## Available data
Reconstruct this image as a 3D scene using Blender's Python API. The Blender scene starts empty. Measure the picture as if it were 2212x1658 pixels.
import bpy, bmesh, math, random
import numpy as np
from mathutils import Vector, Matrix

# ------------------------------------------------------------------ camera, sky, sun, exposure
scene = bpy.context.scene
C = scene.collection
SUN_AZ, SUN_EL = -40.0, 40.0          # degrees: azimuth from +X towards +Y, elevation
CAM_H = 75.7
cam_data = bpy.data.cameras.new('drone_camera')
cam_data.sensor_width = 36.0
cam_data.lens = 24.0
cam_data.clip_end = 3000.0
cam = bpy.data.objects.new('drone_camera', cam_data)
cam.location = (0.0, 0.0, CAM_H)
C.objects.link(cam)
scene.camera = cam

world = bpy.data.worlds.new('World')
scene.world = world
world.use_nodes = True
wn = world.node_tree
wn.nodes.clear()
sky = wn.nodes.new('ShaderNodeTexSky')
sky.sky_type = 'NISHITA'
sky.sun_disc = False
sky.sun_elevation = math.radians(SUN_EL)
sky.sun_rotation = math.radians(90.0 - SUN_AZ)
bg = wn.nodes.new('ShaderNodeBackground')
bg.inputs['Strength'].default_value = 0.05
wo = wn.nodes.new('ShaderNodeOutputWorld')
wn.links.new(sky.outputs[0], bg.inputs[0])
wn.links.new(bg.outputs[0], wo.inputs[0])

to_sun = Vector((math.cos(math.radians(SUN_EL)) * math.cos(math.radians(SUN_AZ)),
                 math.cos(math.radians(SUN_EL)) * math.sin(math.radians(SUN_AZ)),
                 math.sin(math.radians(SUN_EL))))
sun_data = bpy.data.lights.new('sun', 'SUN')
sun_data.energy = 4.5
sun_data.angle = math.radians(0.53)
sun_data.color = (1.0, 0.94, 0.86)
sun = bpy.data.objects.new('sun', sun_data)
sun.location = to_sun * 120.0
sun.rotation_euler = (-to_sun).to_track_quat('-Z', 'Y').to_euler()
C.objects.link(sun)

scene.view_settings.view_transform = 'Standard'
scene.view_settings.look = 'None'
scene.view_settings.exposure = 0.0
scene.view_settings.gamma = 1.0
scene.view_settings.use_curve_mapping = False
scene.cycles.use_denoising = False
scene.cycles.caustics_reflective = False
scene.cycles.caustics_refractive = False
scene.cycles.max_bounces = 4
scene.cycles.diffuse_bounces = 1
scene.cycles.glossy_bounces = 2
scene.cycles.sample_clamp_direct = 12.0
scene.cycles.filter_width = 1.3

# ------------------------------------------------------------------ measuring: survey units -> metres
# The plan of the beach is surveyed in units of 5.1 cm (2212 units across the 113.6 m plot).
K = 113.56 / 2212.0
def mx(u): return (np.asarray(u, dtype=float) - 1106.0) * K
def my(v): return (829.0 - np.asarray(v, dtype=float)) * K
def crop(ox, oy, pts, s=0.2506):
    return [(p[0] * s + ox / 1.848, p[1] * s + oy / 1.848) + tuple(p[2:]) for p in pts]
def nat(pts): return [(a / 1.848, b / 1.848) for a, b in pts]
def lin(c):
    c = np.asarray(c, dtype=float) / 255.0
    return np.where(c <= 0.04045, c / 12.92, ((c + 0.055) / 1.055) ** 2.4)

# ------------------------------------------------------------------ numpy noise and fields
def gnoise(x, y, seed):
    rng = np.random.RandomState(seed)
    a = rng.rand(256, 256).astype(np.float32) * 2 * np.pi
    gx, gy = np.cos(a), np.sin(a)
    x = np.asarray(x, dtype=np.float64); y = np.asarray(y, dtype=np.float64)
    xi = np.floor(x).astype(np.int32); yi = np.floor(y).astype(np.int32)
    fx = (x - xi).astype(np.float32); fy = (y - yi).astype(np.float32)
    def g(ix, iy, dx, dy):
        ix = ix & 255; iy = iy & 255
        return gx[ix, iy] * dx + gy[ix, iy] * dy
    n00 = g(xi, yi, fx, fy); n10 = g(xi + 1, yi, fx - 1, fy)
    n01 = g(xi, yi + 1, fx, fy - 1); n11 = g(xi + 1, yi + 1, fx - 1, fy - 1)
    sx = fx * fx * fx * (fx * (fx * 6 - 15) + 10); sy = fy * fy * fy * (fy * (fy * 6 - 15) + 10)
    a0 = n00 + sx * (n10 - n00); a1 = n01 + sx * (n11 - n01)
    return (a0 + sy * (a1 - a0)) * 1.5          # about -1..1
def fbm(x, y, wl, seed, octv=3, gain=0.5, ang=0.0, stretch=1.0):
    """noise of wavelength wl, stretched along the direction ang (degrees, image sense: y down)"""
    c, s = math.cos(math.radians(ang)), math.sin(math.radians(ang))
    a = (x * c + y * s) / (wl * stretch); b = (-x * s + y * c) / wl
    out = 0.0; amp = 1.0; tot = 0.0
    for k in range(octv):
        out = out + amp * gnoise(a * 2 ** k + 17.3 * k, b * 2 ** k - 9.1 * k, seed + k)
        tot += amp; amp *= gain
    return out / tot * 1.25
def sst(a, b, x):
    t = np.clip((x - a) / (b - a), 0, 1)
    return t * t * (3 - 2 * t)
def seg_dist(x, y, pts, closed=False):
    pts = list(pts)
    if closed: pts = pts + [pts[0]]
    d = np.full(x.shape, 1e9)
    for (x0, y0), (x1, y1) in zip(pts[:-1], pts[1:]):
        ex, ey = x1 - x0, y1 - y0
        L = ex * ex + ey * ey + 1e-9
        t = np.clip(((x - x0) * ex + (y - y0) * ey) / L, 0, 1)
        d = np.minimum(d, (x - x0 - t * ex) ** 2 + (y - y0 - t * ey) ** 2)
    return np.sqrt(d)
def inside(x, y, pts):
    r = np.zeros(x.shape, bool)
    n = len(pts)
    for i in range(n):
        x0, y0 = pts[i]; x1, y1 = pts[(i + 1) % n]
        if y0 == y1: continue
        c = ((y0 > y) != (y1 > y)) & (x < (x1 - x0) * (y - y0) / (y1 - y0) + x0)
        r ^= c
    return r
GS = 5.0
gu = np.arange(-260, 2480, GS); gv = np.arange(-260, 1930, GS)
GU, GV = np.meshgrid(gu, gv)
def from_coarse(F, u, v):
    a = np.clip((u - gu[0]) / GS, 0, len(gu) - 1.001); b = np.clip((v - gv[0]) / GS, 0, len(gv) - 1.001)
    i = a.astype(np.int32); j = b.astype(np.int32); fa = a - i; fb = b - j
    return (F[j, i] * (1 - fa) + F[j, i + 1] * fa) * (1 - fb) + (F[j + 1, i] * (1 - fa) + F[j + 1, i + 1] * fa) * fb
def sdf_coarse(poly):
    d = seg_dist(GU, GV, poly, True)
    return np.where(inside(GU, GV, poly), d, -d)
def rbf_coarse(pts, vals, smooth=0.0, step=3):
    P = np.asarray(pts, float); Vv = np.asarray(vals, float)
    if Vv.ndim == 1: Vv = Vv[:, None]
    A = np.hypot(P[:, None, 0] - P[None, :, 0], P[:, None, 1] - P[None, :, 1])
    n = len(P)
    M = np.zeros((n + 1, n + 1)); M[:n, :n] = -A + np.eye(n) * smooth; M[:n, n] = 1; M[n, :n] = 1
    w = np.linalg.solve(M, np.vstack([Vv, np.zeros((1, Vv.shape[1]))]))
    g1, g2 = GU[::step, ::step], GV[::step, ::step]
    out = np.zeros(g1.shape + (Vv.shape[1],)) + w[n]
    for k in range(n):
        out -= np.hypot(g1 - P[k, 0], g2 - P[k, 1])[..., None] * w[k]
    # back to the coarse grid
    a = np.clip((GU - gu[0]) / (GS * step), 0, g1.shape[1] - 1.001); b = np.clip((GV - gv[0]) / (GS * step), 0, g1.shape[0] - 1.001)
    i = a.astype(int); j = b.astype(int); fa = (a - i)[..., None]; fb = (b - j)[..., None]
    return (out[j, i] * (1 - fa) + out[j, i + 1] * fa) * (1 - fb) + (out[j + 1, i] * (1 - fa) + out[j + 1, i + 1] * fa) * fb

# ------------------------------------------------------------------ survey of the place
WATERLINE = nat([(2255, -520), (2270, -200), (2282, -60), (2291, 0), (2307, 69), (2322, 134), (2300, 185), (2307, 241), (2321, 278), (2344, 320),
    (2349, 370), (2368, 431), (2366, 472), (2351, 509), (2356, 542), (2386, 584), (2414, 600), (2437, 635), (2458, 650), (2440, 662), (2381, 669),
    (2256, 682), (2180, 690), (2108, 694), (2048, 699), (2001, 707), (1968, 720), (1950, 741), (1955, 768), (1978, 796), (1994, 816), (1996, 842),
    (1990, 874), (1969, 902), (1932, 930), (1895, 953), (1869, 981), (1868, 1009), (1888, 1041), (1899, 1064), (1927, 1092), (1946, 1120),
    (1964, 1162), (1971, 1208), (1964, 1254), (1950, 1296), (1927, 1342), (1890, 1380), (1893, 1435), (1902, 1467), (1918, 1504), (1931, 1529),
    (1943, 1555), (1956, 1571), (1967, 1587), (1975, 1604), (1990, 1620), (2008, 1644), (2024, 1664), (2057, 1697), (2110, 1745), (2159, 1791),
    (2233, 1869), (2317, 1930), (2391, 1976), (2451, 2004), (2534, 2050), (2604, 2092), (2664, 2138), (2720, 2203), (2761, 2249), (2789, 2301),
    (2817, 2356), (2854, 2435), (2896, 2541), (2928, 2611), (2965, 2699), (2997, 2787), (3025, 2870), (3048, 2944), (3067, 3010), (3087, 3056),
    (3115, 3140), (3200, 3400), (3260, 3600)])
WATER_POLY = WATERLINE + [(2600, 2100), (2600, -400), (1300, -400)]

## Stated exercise
Print the material above verbatim, first line through the line containing "from mathutils import Vector, Matrix", both included.

## Solution to this exercise
Reconstruct this image as a 3D scene using Blender's Python API. The Blender scene starts empty. Measure the picture as if it were 2212x1658 pixels.
import bpy, bmesh, math, random
import numpy as np
from mathutils import Vector, Matrix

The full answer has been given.